Si le décor et les noms chantent l’Europe de l’Est, j’ai eu la surprise d’y rencontrer les influences mauresques : un caravansérail et une époque avec des « princes du Levant ». Plus de frontières mais des ponts géographiques. Ces détails architecturaux témoignent du passé de Siméria et le village de Baragan. Clin d’œil aux mythologies ou à Perrault (?) un étrange fléau sévit : la dormition. L’arrivée d’Ilié Prépéleac et du sirop de tourne-lunes permettra d’y mettre un terme. Ilié serait-il un peu chevalier ou héros grec ?

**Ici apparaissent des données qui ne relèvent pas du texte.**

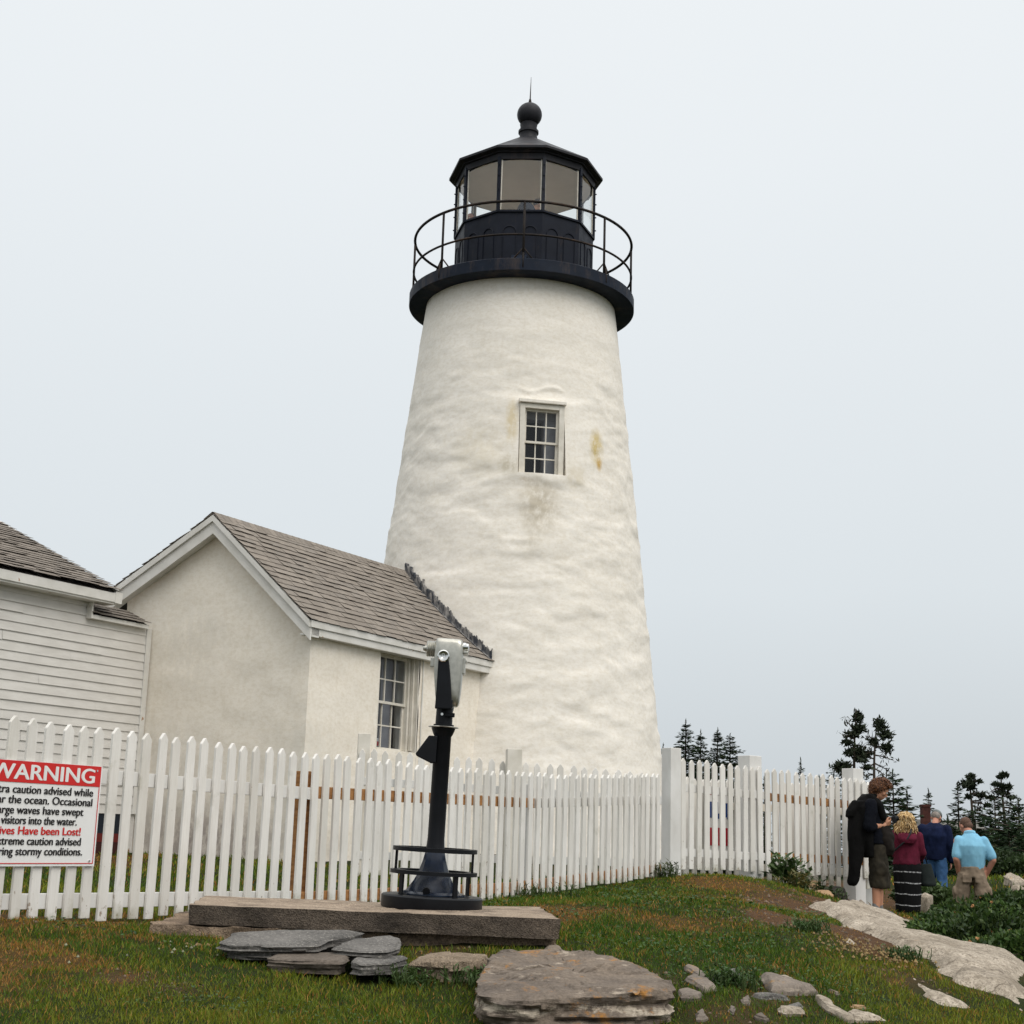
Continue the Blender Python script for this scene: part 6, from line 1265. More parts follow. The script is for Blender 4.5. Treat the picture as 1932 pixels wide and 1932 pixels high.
for s, kx_, ky_ in ((-1, -0.165, 0.06), (1, 0.14, -0.03)):
    loft(m, [((kx_*1.05, ky_, 0.30), 0.112, 0.125), ((kx_, ky_, 0.46), 0.118, 0.13), ((kx_*0.82, ky_*0.5, 0.66), 0.115, 0.135), ((kx_*0.60, 0, 0.86), 0.105, 0.135)]); ball(m, (kx_*1.0+s*0.10, ky_*0.8-0.02, 0.58), (0.03, 0.08, 0.085)); m.obox((kx_*0.60, -0.128, 0.775), (1, 0, 0), (0, 1, 0), (0, 0, 1), 0.065, 0.018, 0.06)
remesh(m, 'cargo_shorts', khk, p4, 0.012, 4, 0.5, 0.018, 9, 43)
for s, xx, yy in ((-1, -0.17, 0.05), (1, 0.14, -0.12)): shoe('shoe', flat('tan_shoe', (0.12, 0.085, 0.055)), p4, (xx, yy, 0), (s*0.12, 1, 0))

# --- visitors inside the lantern room
q = at(1007, 387, TY-0.45)
pv = person((q[0]-0.0, q[1], 9.302), rad(-80), 'visitor in a navy jacket inside the lantern room, behind the middle pane')
hz_ = q[2]-9.302; k = hz_/1.54; hc = np.array([0, 0.10, hz_]); Rr = rotm(rad(8), rad(-20))
b = MB(); head_shape(b, hc, Rr); limb(b, [(0, -0.06, hz_-0.14), (0, 0.04, hz_-0.05)], [0.06, 0.055])
loft(b, [((0, -0.02, 0.86*k), 0.16, 0.11), ((0, -0.10, 1.15*k), 0.18, 0.12), ((0, -0.12, hz_-0.16), 0.15, 0.08)]); legs(b, [(-0.09, 0, 0.86*k), (0.09, 0, 0.86*k)], [(-0.1, 0.03, 0.47*k), (0.1, 0.03, 0.47*k)], [(-0.1, 0, 0.05), (0.1, 0, 0.05)])
for s in (-1, 1): limb(b, [(s*0.18, -0.12, hz_-0.15), (s*0.22, 0.05, 1.1*k), (s*0.12, 0.24, 1.2*k)], [0.055, 0.044, 0.03]); hand(b, (s*0.12, 0.24, 1.2*k), (-s*0.3, 0.8, 0.4), (-s, 0, 0), 1.0, 0.7, side=s)
remesh(b, 'body', SK1, pv, 0.010, 3); face_bits(pv, hc, Rr)
m = MB(); ball(m, hc+Rr@np.array([0, -0.025, 0.035]), (0.085, 0.10, 0.088)); remesh(m, 'hair', flat('dark_hair', (0.10, 0.08, 0.07)), pv, 0.011, 2, 0.5, 0.005, 50, 3)
m = MB(); loft(m, [((0, -0.02, 0.6*k), 0.19, 0.14), ((0, -0.07, 1.0*k), 0.20, 0.15), ((0, -0.13, 1.25*k), 0.235, 0.16), ((0, -0.16, hz_-0.07), 0.19, 0.13), ((0, -0.14, hz_+0.02), 0.12, 0.09), ((0, -0.10, hz_+0.05), 0.07, 0.06)])
for s in (-1, 1): limb(m, [(s*0.185, -0.12, hz_-0.14), (s*0.225, 0.05, 1.1*k), (s*0.13, 0.21, 1.18*k)], [0.09, 0.078, 0.062])
remesh(m, 'jacket', cloth('visitor_navy', (0.028, 0.036, 0.06)), pv, 0.014, 4, 0.5, 0.012, 8, 51)
q = at(891, 415, TY+0.15)
pw = person((q[0], q[1], 9.302), rad(140), 'visitor inside the lantern room, only the head showing low in the left pane')
hz_ = q[2]-9.302; k = hz_/1.54; hc = np.array([0, 0.03, hz_]); Rr = rotm(0, rad(-8)); b = MB(); head_shape(b, hc, Rr)
limb(b, [(0, 0, hz_-0.18), (0, 0.02, hz_-0.08)], [0.06, 0.055]); loft(b, [((0, 0, 0.86*k), 0.16, 0.11), ((0, 0, 1.25*k), 0.19, 0.12), ((0, 0, 1.37*k), 0.11, 0.07)]); legs(b, [(-0.09, 0, 0.86*k), (0.09, 0, 0.86*k)], [(-0.1, 0, 0.47*k), (0.1, 0, 0.47*k)], [(-0.1, 0, 0.05), (0.1, 0, 0.05)])
for s in (-1, 1): limb(b, [(s*0.19, 0, 1.32*k), (s*0.22, 0.0, 1.05*k), (s*0.19, 0.12, 0.85*k)], [0.055, 0.044, 0.03])
remesh(b, 'body', SK2, pw, 0.011, 3); face_bits(pw, hc, Rr)
m = MB(); ball(m, hc+Rr@np.array([0, -0.03, 0.035]), (0.083, 0.095, 0.085)); remesh(m, 'hair', flat('brown_hair', (0.12, 0.06, 0.04)), pw, 0.011, 2, 0.5, 0.005, 50, 3)
m = MB(); loft(m, [((0, 0, 0.6*k), 0.19, 0.14), ((0, 0, 1.0*k), 0.20, 0.15), ((0, -0.02, 1.25*k), 0.22, 0.15), ((0, -0.01, 1.35*k), 0.17, 0.12), ((0, 0, 1.41*k), 0.08, 0.08)])
for s in (-1, 1): limb(m, [(s*0.185, 0, 1.31*k), (s*0.225, 0, 1.05*k), (s*0.19, 0.1, 0.88*k)], [0.085, 0.072, 0.060])
remesh(m, 'jacket', cloth('visitor_grey', (0.12, 0.12, 0.125)), pw, 0.014, 4, 0.5, 0.012, 8, 52)
# ---------------------------------------------------------------- far cottage among the trees
cq = at(1768, 1600, 62.0)
cot = thing('cottage', (cq[0], cq[1], -2.0), 'grey-roofed cottage with a brick chimney half hidden in the dark spruces', 'house')
cx_, cy_ = cq[0], cq[1]; xa, xb, ze, zr_ = cx_-0.75, cx_+2.3, 0.15, 1.22
m = MB(); m.box((xa, cy_, -2.4), (xb, cy_+4, ze)); m.add([(xa, cy_+0.01, ze), (xa, cy_+3.99, ze), (xa, cy_+2, zr_-.06)], [(0, 1, 2)]); m.add([(xb, cy_+0.01, ze), (xb, cy_+3.99, ze), (xb, cy_+2, zr_-.06)], [(0, 1, 2)]); m.build('wall', M['clapboard'], cot)
m = MB()
for s in (-1, 1):
    yb = cy_+2+s*2.3; m.add([(xa-.2, yb, ze-.13), (xb+.2, yb, ze-.13), (xb+.2, cy_+2, zr_), (xa-.2, cy_+2, zr_), (xa-.2, yb, ze-.21), (xb+.2, yb, ze-.21), (xb+.2, cy_+2, zr_-.08), (xa-.2, cy_+2, zr_-.08)], [(0, 1, 2, 3), (4, 5, 6, 7), (0, 1, 5, 4), (0, 3, 7, 4), (1, 2, 6, 5)])
cr = m.build('roof', M['grey_roof'], cot)
chx = at(1752, 1530, 63.0)[0]; zc = hz(1752, 1518, 63.5); m = MB(); m.box((chx-0.17, cy_+1.3, 0.4), (chx+0.17, cy_+1.7, zc)); m.box((chx-0.20, cy_+1.27, zc-0.10), (chx+0.20, cy_+1.73, zc-0.02)); m.build('chimney', M['brick'], cr)
m = MB(); m.box((cx_+0.4, cy_-0.04, -1.3), (cx_+1.2, cy_-0.005, -0.2)); wf = m.build('window', M['trim_paint'], cot); m = MB(); m.box((cx_+0.47, cy_-0.05, -1.22), (cx_+1.13, cy_-0.042, -0.28)); m.build('pane', M['inside'], wf)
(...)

Lewis Carroll est partout : il y a la chute, le passage. Il y a le songe, l’histoire qui flirte avec le sommeil : tout cela est-il réel ? Les choses ne sont pas ce qu’elles semblent être. Au-dessous, en dessous, peu importe. Ilié se demande si un gâteau pourrait faire rapetisser Noute en vue de l’accueillir chez lui. Cela vous rappelle quelqu’un ? Bon pas de lapin blanc, mais une truie bleue et un «poisseau », des plantes qui chantent, des vents musiciens…

D’un point de vue littéraire, je trouve ce texte invraisemblable, phénoménalement décoiffant, régulièrement ponctué par des idiomes ou proverbes revisités, on s’amuse des détournements proposés par Nora Lecta. Les champs lexicaux sont maîtrisés au point de me faire complexer sur l’image que je me fais de ma maîtrise du français. Par exemple : la frégate réunit ses deux occurrences devenant un « bat-oiseau ». Respect. Entre les néologismes et le dépoussiérage de termes peu usités, il vous faudra accepter quelques froncements de sourcils de « heu, je ne connais pas ce mot » (défi entre moi et moi : réussir à caser « lacustre » ou « utriculaire » dans une discussion – Erik Orsenna serait ravi) (petite clin d’oeil de Clara à à La Grammaire est une chanson douce).

Science et mystère, astrologie et botanique, olfaction et pression atmosphérique, la vie comme un sablier que l’on retourne, ce qui s’écoule du haut vers le bas s’inversera. Coup de Chapeau au Cosmographe pour cet OLNI étrangement magnétique. Le résultat de ce métissage franco-roumain aux reflets d’Atlantide de l’autre côté du miroir est juste sidérant.

BRILLANT !

(je vais le relire…encore…et encore).